The exercise ::
Return only what lies between the first line of the entries and the line containing "HILLS.append(build_hill('hill', 'nearer wooded", both lines included.

Records ::
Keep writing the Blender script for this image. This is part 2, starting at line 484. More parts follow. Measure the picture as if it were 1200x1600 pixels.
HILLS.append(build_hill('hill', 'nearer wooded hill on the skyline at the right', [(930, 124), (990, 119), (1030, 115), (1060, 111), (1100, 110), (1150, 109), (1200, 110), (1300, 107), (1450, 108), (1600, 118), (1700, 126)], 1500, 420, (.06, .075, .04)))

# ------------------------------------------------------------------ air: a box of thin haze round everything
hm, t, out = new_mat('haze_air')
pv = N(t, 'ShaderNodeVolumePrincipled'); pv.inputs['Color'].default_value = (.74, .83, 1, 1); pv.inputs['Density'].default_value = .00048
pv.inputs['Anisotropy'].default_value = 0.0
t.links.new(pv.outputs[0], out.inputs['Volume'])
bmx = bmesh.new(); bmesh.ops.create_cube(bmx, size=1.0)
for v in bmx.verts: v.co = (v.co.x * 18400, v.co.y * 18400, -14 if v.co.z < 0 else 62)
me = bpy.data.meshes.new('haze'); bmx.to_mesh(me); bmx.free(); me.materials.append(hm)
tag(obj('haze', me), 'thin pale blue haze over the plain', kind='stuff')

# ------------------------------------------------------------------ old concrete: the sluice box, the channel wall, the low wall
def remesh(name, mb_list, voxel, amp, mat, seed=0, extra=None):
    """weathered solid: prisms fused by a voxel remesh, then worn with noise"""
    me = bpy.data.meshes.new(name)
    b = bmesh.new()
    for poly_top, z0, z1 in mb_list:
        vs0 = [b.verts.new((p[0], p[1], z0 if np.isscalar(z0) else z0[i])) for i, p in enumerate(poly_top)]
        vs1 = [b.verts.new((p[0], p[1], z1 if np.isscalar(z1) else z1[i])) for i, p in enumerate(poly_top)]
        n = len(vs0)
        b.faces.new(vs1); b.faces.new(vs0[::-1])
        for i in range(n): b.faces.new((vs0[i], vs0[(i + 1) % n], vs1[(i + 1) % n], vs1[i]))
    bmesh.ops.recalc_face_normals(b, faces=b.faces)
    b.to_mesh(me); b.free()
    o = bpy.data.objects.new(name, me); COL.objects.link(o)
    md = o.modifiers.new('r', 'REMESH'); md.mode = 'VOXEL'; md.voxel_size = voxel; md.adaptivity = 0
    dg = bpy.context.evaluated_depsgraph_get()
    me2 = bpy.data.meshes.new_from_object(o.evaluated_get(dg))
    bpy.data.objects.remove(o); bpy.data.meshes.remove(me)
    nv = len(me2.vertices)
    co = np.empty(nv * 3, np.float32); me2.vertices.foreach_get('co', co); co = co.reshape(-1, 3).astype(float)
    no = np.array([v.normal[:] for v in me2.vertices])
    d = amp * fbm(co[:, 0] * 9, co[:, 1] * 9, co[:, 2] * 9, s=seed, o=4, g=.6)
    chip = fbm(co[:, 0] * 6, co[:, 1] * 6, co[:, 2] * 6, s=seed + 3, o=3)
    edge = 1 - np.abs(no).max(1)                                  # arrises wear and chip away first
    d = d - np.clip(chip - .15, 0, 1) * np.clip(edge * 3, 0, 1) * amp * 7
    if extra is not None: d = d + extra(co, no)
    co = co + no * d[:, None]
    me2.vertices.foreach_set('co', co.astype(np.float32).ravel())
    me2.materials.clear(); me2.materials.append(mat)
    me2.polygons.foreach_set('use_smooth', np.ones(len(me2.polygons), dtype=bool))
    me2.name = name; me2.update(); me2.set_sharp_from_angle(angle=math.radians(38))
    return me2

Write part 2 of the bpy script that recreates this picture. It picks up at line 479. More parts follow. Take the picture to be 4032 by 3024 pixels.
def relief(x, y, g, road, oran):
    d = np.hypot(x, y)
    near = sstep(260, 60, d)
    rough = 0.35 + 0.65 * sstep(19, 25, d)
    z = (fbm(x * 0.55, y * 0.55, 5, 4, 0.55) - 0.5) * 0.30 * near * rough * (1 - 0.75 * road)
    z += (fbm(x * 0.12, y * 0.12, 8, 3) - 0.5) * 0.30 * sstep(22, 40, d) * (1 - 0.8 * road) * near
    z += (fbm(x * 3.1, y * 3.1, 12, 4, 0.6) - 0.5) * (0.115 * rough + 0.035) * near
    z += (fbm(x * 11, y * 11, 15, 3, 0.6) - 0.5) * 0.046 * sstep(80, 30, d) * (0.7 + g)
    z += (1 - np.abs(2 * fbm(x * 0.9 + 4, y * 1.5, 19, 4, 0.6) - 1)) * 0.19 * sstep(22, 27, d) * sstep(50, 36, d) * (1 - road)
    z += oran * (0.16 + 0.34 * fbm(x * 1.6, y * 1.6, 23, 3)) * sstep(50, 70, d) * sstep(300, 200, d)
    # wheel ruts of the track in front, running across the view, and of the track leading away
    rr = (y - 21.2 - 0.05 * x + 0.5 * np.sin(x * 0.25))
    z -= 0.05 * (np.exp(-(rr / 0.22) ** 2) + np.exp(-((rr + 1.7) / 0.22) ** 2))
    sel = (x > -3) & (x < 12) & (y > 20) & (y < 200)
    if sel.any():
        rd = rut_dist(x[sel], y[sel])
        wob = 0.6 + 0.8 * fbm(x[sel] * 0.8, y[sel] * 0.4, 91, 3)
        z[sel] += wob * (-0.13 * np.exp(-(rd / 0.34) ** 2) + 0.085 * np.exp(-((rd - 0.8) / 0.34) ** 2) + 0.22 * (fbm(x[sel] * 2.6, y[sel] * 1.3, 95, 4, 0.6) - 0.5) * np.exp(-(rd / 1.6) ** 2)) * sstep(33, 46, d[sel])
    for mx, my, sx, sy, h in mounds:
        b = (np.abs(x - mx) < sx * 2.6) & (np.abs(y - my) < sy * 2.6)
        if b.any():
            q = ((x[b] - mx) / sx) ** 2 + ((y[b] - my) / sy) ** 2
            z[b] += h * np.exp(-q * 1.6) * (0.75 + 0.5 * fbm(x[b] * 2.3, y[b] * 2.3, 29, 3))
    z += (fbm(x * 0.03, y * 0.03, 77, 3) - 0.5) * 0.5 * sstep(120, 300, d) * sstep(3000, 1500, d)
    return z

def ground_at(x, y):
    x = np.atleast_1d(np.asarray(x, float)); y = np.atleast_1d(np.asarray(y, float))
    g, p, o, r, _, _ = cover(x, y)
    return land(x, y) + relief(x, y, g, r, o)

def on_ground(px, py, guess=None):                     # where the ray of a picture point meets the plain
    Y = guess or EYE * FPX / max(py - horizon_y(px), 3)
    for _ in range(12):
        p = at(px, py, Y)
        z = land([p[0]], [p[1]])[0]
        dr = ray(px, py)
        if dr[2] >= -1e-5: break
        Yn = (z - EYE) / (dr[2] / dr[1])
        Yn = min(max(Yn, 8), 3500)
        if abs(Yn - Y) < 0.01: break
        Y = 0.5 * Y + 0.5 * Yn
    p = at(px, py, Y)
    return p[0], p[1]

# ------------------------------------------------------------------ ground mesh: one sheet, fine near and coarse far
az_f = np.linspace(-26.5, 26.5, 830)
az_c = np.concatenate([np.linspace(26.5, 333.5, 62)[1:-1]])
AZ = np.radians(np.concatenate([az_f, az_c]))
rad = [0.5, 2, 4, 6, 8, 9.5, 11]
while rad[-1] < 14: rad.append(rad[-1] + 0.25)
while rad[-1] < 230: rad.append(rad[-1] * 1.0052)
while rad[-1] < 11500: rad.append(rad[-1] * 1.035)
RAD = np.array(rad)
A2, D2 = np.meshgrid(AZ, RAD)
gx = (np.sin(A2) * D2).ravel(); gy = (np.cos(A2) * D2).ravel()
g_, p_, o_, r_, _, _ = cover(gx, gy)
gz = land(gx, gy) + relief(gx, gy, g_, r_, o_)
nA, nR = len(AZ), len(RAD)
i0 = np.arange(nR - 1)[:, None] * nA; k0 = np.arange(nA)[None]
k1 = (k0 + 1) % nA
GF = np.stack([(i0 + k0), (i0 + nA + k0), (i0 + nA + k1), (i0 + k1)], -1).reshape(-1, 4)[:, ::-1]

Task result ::
Keep writing the Blender script for this image. This is part 2, starting at line 484. More parts follow. Measure the picture as if it were 1200x1600 pixels.
HILLS.append(build_hill('hill', 'nearer wooded hill on the skyline at the right', [(930, 124), (990, 119), (1030, 115), (1060, 111), (1100, 110), (1150, 109), (1200, 110), (1300, 107), (1450, 108), (1600, 118), (1700, 126)], 1500, 420, (.06, .075, .04)))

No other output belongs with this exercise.